Congress

State Department official says Iran has been transferring missiles to terrorists

Administration says transfers justify abandoning the Iran nuclear deal

Senate Foreign Relations Committee ranking member Sen. Robert Menendez, D-N.J., charged it is Trump who is endangering Israel’s security with his decision to order the withdrawal of U.S. special forces from northern Syria.. (Tom Williams/CQ Roll Call file photo)

The State Department on Wednesday revealed that Iran has been transferring ballistic missiles to regional partners that the United States views as terrorists.

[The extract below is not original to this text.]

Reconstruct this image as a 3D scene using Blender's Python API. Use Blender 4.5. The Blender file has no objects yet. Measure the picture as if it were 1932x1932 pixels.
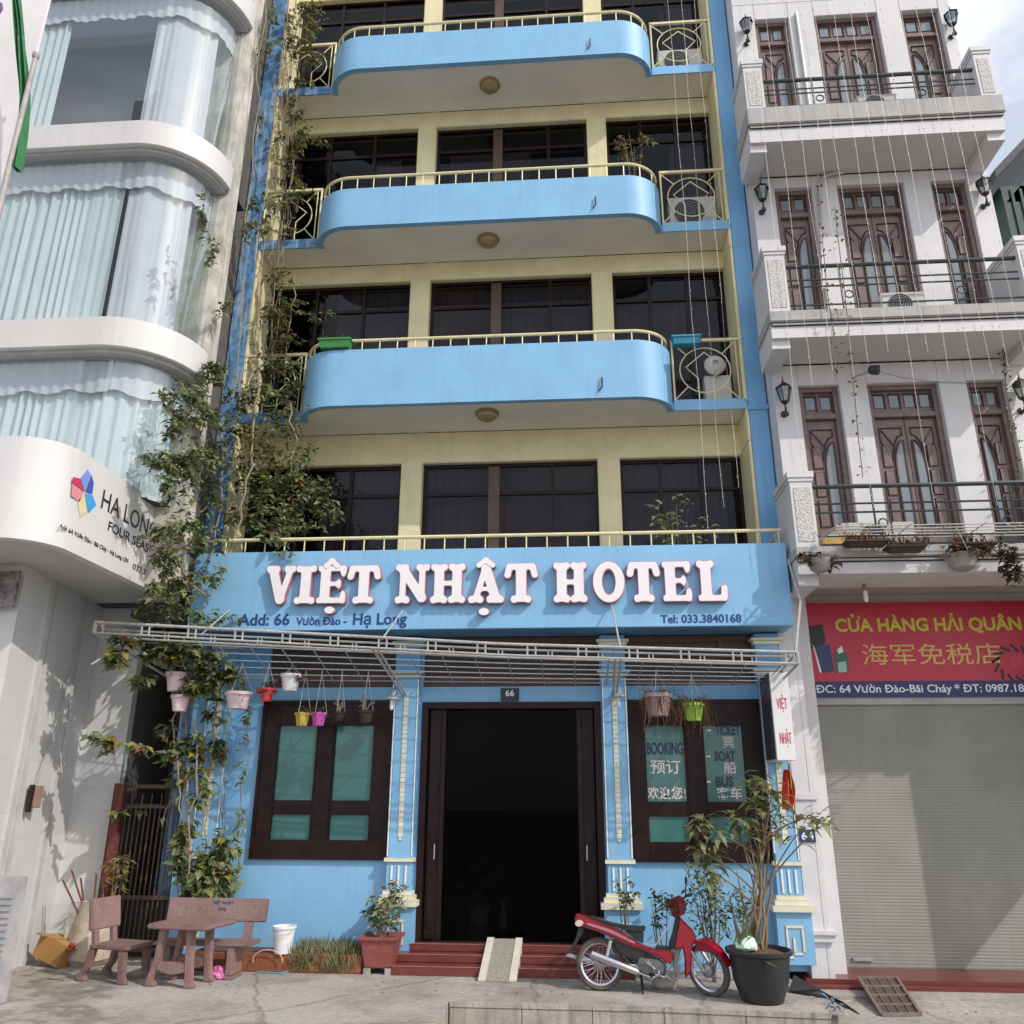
import bpy, bmesh, math, random
import numpy as np
from mathutils import Vector, Matrix
rad = math.radians
random.seed(7)
scene = bpy.context.scene
COL = scene.collection

# ---------------------------------------------------------------- camera, sky, sun, exposure
CAM = np.array([0.0, -12.5, 2.03])
PITCH, YAW, ROLL, FPX = rad(18.88), rad(-4.37), rad(0.22), 3100.0 / 3840 * 1932
def axes():
    cy, sy, cp, sp = math.cos(YAW), math.sin(YAW), math.cos(PITCH), math.sin(PITCH)
    f = np.array([sy*cp, cy*cp, sp]); r = np.array([cy, -sy, 0.0]); u = np.cross(r, f)
    c, s = math.cos(ROLL), math.sin(ROLL)
    return c*r + s*u, -s*r + c*u, f
RT, UP, FW = axes()
cam = bpy.data.cameras.new('camera'); cam_ob = bpy.data.objects.new('camera', cam); COL.objects.link(cam_ob)
cam.sensor_width = 36; cam.lens = 3100.0/3840*36; cam.clip_start = 0.1; cam.clip_end = 2000
cam_ob.matrix_world = Matrix(((RT[0], UP[0], -FW[0], CAM[0]), (RT[1], UP[1], -FW[1], CAM[1]), (RT[2], UP[2], -FW[2], CAM[2]), (0, 0, 0, 1)))
scene.camera = cam_ob
SUN = Vector((0.643, -0.417, 0.643)).normalized()
world = bpy.data.worlds.new('World'); scene.world = world; world.use_nodes = True
nt = world.node_tree; bg = nt.nodes['Background']
sky = nt.nodes.new('ShaderNodeTexSky'); sky.sky_type = 'NISHITA'; sky.sun_disc = False
sky.sun_elevation = math.asin(SUN.z); sky.sun_rotation = math.atan2(SUN.x, SUN.y)
sky.air_density = 1.0; sky.dust_density = 2.0; sky.ozone_density = 1.0
tc = nt.nodes.new('ShaderNodeTexCoord'); mp = nt.nodes.new('ShaderNodeMapping'); mp.inputs['Scale'].default_value = (2.2, 2.2, 4.5)
nz = nt.nodes.new('ShaderNodeTexNoise'); nz.inputs['Scale'].default_value = 2.0; nz.inputs['Detail'].default_value = 7
rp = nt.nodes.new('ShaderNodeValToRGB'); rp.color_ramp.elements[0].position = 0.44; rp.color_ramp.elements[1].position = 0.74
mx = nt.nodes.new('ShaderNodeMix'); mx.data_type = 'RGBA'; mx.inputs['B'].default_value = (8.8, 9.1, 9.6, 1)
rp.color_ramp.elements[0].color = (0.38, 0.38, 0.38, 1)
nt.links.new(tc.outputs['Generated'], mp.inputs['Vector']); nt.links.new(mp.outputs[0], nz.inputs['Vector'])
nt.links.new(nz.outputs['Fac'], rp.inputs[0]); nt.links.new(rp.outputs[0], mx.inputs['Factor'])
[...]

The revelation by the special envoy for Iran policy, Brian Hook, came at the start of a contentious Senate Foreign Relations Committee hearing. Hook argued that evidence of Iran’s transfer of ballistic missile technology to regional extremist groups justified the Trump administration’s 2018 decision to abandon the Iran nuclear deal.

“While the United States was still in the JCPOA, Iran expanded its ballistic missile activities to partners across the region, including Hezbollah, Palestinian terrorist groups and Shia militias in Iraq,” Hook said, referring to the acronym for the multinational nuclear accord. “Beginning last year, Iran transferred whole missiles to a separate designated terrorist group in the region.”

Hook did not name the specific terrorist group that received complete ballistic missiles.

Hook, who recently was in the running to be President Donald Trump’s national security adviser, said Iran is developing missile technology “solely” for the purpose of exporting it to regional proxies. “This arsenal is then used to target our ally, Israel.”

But ranking member Robert Menendez, D-N.J., one of the few Senate Democrats to vote against the Iran nuclear deal when it came up for a vote in 2015, charged it is Trump who is now endangering Israel’s security with his apparently impetuous decision to withdraw U.S. special forces from northern Syria.

Menendez asked Hook if the administration has secured any agreements from the Turkish or Iraqi governments to prevent Iran from moving troops and supplies through northern Syria to the border with Israel.

Hook said multiple meetings on the subject have taken place but he did not disclose whether any agreements have been secured.

“We have the possibility of a land bridge that Iran has sought over Syria to attack our ally, the state of Israel,” Menendez said. “Iran isn’t an agent of Russia, they have their own interests. They have spent their own blood. Russia is not going to tell them ‘Okay now, thank you for your help. It’s time to get out.’”

“They’re going to have their own interests and all we have done here is perpetuate their interest and created a greater risk for our ally, the state of Israel,” Menendez said of Iran.

Vice President Mike Pence and Secretary of State Mike Pompeo are traveling to Turkey this week to try to flesh out agreements with Ankara around the withdrawal of U.S. troops, whose presence had effectively deterred Russia and Iran from trying to push into northern Syria.

Trump announced last week he was ordering the withdrawal of hundreds of U.S. soldiers. In response, the Syrian Kurds, who had formerly been aligned with the United States, announced on Sunday they had reached a deal with Russia and Syria’s President Bashar al-Assad that would allow Russian and Syrian forces into northern Syria to better defend against the Turkish incursion.